I was afraid I had lost track of Philip Bump, the former Washington Post writer. He stopped posting on his blog some additional thoughts back in March, and when I would see him on All In With Chris Hayes, they said he was now with something called CT Insider. What the heck is that?
Well, I guess it's a publication in Connecticut? I still don't get it, but I guess he gets to write what he wants, like this: My family has been here since 1621. That is not what makes me American.
He's a data guy, so he made some cool graphics showing how young this country is, based on things like his own patrinomial lineage and this one of the U.S. presidents, where just four overlapping presidents' lifetimes get us back to 1776:
(Click to enlarge.)
John Adams to Grant to FDR to Biden. That's all it takes to cover 250 years.
More importantly for the point of the article, he wrote:
... in 2024, about 25% of immigrants to the United States had arrived before 1990. A quarter of immigrants, then, had been here for at least 1 out of every 7 years that the U.S. has existed.

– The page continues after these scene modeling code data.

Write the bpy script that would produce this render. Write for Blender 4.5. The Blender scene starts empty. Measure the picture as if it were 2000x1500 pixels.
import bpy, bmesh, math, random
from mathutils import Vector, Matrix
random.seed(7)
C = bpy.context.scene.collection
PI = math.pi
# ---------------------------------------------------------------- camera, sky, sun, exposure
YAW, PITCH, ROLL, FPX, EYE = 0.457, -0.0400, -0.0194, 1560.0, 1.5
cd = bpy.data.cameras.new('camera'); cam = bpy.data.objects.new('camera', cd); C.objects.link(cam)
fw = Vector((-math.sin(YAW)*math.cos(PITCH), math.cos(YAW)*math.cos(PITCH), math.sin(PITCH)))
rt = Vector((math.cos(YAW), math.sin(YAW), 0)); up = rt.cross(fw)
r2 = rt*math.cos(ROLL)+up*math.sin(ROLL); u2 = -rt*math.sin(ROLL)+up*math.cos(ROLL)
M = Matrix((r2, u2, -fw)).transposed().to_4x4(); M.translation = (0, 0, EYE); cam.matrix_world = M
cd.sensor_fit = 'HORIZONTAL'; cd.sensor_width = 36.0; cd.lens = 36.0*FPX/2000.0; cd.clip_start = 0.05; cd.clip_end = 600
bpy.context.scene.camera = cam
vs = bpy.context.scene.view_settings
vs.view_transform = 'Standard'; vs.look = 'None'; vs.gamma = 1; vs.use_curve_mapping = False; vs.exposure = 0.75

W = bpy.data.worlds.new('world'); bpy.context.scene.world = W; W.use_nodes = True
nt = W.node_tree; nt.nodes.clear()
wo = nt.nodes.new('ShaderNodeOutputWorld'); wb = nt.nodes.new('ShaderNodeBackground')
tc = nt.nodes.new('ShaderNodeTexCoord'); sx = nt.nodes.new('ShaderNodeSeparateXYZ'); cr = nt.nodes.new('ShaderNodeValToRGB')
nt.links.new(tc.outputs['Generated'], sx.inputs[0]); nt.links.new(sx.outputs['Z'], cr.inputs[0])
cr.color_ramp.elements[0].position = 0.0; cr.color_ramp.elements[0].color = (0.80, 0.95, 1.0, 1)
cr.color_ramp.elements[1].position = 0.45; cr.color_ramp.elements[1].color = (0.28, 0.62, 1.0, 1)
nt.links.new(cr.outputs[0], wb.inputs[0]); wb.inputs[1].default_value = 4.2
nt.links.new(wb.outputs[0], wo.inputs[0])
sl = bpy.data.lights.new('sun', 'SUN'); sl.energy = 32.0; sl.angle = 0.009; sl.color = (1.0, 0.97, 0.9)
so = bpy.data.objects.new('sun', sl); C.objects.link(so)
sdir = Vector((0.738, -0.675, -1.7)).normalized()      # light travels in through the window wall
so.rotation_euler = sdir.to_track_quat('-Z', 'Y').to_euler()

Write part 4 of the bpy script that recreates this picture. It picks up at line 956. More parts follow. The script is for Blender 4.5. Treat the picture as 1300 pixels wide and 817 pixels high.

About 16% of immigrants in the U.S. last year arrived before 1984, the year [J.D.] Vance was born. In other words, they've been here longer than Vance himself. And yet they for some reason supposedly have less purchase on the nation's identity and values than does he?
Many of my own ancestors arrived in Rhode Island (and Massachusetts and Long Island) in the 1630s, so not quite as early as Bump's, but close.
I have no patience with ladder-pullers like Vance, let alone recent immigrant-descendants like Stephen Miller, Samuel Alito, or Donald Trump, whose own grandmother was six months pregnant with his father when she arrived in the U.S.! It's a big country, made better by the presence of immigrants.
Learn to share, as taught in the religions you supposedly belong to.